I've seen these words a lot around Subversion (and I guess general repository) discussions.
I have been using SVN for my projects for the last few years, but I've never grasped the complete concept of these directories.

What do they mean?

Answer

Jon Limjap picture Jon Limjap · Aug 19, 2008

Hmm, not sure I agree with Nick re tag being similar to a branch. A tag is just a marker

  • Trunk would be the main body of development, originating from the start of the project until the present.

  • Branch will be a copy of code derived from a certain point in the trunk that is used for applying major changes to the code while preserving the integrity of the code in the trunk. If the major changes work according to plan, they are usually merged back into the trunk.

  • Tag will be a point in time on the trunk or a branch that you wish to preserve. The two main reasons for preservation would be that either this is a major release of the software, whether alpha, beta, RC or RTM, or this is the most stable point of the software before major revisions on the trunk were applied.

In open source projects, major branches that are not accepted into the trunk by the project stakeholders can become the bases for forks -- e.g., totally separate projects that share a common origin with other source code.
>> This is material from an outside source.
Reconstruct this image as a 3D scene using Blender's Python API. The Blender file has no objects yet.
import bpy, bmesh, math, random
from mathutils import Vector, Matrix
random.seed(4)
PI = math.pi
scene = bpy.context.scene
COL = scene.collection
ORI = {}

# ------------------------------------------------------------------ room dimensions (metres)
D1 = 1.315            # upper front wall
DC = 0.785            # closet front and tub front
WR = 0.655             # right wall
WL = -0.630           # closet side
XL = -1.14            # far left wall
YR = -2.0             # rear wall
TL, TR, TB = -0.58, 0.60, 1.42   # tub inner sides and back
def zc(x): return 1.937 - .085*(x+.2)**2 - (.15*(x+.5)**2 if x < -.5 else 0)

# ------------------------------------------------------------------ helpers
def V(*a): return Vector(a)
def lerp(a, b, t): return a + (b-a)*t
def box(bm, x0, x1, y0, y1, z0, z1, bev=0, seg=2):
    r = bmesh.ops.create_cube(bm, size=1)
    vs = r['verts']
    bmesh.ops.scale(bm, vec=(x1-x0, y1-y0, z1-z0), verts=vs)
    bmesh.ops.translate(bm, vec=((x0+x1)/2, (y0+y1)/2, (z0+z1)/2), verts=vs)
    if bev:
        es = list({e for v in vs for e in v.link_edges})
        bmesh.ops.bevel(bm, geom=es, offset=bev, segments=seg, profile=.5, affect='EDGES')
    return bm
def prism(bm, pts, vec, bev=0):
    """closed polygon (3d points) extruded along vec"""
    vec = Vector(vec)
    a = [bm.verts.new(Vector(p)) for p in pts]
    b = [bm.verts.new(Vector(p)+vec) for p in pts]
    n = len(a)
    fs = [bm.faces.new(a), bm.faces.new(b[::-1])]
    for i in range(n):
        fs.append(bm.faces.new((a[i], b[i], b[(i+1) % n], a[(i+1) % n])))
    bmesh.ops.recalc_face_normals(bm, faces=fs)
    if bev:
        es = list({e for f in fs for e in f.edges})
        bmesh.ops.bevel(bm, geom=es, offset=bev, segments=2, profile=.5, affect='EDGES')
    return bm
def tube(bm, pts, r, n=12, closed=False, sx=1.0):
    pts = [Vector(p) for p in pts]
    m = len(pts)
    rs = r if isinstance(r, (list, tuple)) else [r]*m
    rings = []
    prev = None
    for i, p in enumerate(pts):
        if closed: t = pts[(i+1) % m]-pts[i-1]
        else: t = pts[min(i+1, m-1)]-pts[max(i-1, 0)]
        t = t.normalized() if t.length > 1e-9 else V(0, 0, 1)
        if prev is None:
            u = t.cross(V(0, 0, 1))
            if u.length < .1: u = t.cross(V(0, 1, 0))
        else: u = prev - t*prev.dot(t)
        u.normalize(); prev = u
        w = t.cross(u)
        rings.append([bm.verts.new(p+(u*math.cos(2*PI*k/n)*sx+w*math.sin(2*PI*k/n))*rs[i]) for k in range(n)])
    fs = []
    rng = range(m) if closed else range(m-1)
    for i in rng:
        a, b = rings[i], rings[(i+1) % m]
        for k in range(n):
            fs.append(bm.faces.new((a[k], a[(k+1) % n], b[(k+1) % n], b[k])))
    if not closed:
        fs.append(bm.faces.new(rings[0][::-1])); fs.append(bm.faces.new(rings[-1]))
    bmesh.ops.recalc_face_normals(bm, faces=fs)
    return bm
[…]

The branch and tag subtrees are distinguished from the trunk in the following ways:

Subversion allows sysadmins to create hook scripts which are triggered for execution when certain events occur; for instance, committing a change to the repository. It is very common for a typical Subversion repository implementation to treat any path containing "/tag/" to be write-protected after creation; the net result is that tags, once created, are immutable (at least to "ordinary" users). This is done via the hook scripts, which enforce the immutability by preventing further changes if tag is a parent node of the changed object.

Subversion also has added features, since version 1.5, relating to "branch merge tracking" so that changes committed to a branch can be merged back into the trunk with support for incremental, "smart" merging.